• _SHORT EXERCISE_
From the top of the records below down to the line containing "return V((0, 0, CAM_H)) + d * (Y / d.y)", reproduce every line exactly.

─── DATASET EXTRACT

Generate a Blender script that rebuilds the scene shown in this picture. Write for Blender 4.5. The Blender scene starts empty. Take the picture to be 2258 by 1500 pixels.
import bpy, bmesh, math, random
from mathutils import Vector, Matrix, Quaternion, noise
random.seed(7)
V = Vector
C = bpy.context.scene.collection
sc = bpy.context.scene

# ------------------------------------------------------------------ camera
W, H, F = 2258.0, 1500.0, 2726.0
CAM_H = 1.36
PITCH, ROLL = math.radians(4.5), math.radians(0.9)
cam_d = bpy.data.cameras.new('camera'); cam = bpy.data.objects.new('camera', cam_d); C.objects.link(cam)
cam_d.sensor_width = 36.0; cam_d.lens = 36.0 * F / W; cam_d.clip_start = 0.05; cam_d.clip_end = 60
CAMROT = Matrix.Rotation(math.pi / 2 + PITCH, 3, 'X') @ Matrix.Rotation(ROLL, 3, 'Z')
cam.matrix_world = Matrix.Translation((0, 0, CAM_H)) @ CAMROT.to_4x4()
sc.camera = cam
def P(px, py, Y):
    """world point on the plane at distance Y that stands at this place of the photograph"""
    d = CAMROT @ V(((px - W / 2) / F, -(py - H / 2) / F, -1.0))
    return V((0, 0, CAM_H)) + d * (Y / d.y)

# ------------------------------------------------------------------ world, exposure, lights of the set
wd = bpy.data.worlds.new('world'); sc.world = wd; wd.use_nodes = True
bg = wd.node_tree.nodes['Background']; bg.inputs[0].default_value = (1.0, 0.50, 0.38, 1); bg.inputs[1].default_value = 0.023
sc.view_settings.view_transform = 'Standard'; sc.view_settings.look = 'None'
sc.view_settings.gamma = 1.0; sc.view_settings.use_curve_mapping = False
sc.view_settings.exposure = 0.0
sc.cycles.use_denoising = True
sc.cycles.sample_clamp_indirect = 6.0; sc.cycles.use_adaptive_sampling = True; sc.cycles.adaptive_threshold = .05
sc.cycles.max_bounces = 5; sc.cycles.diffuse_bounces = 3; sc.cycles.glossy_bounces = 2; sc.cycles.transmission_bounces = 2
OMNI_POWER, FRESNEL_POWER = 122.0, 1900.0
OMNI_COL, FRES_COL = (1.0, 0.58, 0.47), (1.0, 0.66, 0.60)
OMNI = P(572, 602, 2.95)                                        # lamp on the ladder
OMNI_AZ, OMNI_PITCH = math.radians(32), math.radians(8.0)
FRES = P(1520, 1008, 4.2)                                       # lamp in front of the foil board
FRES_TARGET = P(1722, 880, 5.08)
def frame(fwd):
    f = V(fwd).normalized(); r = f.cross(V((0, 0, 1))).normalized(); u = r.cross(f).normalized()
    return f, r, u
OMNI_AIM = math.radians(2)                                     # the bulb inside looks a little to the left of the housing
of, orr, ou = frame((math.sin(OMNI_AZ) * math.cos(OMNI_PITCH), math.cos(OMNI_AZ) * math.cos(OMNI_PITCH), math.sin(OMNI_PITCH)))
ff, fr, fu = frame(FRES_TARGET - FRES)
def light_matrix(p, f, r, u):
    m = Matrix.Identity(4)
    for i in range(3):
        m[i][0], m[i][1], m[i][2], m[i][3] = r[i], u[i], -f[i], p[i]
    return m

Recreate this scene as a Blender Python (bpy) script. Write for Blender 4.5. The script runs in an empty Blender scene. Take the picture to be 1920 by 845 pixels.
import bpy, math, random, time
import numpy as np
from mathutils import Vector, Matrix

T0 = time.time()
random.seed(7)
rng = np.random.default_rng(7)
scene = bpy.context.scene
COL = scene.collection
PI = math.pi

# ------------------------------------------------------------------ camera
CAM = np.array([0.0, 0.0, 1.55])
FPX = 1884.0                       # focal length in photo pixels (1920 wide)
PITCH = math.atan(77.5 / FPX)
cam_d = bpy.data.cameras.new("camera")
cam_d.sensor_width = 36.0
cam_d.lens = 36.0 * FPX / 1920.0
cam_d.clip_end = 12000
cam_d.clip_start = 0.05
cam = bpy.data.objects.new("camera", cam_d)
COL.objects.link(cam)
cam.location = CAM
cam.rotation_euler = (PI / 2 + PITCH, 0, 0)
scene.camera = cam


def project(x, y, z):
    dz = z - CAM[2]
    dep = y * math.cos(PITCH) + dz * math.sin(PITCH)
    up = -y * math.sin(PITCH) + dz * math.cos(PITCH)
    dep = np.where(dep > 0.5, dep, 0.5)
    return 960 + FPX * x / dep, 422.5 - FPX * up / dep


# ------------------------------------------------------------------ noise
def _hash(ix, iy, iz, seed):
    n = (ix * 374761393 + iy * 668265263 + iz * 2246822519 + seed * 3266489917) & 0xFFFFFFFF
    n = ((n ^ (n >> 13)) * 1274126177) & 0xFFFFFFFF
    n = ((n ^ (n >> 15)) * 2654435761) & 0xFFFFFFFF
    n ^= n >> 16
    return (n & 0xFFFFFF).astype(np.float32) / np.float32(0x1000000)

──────

• _EXERCISE RESPONSE_
Generate a Blender script that rebuilds the scene shown in this picture. Write for Blender 4.5. The Blender scene starts empty. Take the picture to be 2258 by 1500 pixels.
import bpy, bmesh, math, random
from mathutils import Vector, Matrix, Quaternion, noise
random.seed(7)
V = Vector
C = bpy.context.scene.collection
sc = bpy.context.scene

# ------------------------------------------------------------------ camera
W, H, F = 2258.0, 1500.0, 2726.0
CAM_H = 1.36
PITCH, ROLL = math.radians(4.5), math.radians(0.9)
cam_d = bpy.data.cameras.new('camera'); cam = bpy.data.objects.new('camera', cam_d); C.objects.link(cam)
cam_d.sensor_width = 36.0; cam_d.lens = 36.0 * F / W; cam_d.clip_start = 0.05; cam_d.clip_end = 60
CAMROT = Matrix.Rotation(math.pi / 2 + PITCH, 3, 'X') @ Matrix.Rotation(ROLL, 3, 'Z')
cam.matrix_world = Matrix.Translation((0, 0, CAM_H)) @ CAMROT.to_4x4()
sc.camera = cam
def P(px, py, Y):
    """world point on the plane at distance Y that stands at this place of the photograph"""
    d = CAMROT @ V(((px - W / 2) / F, -(py - H / 2) / F, -1.0))
    return V((0, 0, CAM_H)) + d * (Y / d.y)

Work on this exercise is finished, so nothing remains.